John Williams, of the Frank Wendland American Legion Post 253, stressed the importance of remembering the men and women who gave their lives in service to the country.

He said he had 30 shipmates who gave their lives in wartime and peacetime, including 20 who were killed in a gun turret explosion on a ship off Vietnam that was providing naval gunfire support for ground troops.

“The 188 names (listed on the Royal Oak veterans memorial) are up there on the windows (of City Hall),” Williams said.

The names appeared as decals on the rear windows of the building.

He was among members from the post who rounded out the ceremony with a rifle salute.

“Those that are gone created a clear pathway for us to continue on. We must never waver from that path of freedom and democracy,” Post 346 Chaplain Dale Baxter said in his invocation. “Take their memories and carry it high and proud. They did, and now you must walk forward for them and for our children.”

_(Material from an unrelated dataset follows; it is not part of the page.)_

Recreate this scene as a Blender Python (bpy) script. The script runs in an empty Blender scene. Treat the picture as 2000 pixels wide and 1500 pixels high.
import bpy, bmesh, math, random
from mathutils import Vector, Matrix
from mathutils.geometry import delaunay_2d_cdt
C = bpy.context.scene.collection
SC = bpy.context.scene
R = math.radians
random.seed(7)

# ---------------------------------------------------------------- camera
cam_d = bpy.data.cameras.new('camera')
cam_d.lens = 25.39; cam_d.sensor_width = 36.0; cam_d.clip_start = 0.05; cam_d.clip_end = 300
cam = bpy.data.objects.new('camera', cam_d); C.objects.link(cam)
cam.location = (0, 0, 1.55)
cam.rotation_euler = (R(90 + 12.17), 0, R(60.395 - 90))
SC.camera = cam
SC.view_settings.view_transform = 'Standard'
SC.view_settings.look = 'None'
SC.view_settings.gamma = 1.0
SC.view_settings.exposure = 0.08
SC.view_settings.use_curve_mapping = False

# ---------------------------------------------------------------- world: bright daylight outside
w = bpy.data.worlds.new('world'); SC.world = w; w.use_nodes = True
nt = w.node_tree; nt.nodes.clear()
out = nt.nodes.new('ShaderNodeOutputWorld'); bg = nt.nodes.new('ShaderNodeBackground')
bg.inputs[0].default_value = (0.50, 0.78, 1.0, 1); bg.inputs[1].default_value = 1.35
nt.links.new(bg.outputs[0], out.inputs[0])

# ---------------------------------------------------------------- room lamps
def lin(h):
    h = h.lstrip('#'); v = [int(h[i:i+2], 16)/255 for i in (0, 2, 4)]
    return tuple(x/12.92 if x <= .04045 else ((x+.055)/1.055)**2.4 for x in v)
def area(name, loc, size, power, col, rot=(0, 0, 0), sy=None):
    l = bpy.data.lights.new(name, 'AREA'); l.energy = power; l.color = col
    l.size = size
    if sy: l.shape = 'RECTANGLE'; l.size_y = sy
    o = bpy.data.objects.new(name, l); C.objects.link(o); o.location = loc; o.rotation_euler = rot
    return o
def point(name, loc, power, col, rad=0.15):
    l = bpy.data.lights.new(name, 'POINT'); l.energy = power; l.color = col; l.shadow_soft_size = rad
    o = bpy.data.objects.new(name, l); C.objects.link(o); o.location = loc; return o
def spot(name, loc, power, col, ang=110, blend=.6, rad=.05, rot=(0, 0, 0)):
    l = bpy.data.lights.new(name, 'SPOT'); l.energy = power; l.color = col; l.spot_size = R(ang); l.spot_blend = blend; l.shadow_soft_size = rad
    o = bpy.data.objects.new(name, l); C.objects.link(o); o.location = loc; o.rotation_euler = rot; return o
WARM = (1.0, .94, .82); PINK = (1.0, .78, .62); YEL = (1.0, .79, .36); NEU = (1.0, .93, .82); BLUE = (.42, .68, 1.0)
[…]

Fournier expressed gratitude for the sacrifice of those who died in uniform.

“(We are) forever in their debt — a debt we can pay back each day by living up to the ideals of what America is and what it can be,” he said. “We pay this debt by rising above the trappings of our divisive culture. … We owe it to them to be an America of civility and decency worthy of their sacrifice.”

Kate Melcher, executive director of Fisher House and an Army veteran, was the guest speaker.

“We know that all gave some, we know that some gave all, and we’re here because we want to pause and remember those and remember to give back,” Melcher said. “To the fallen, may your memory be a blessing. And to the living, may you have a meaningful Memorial Day.”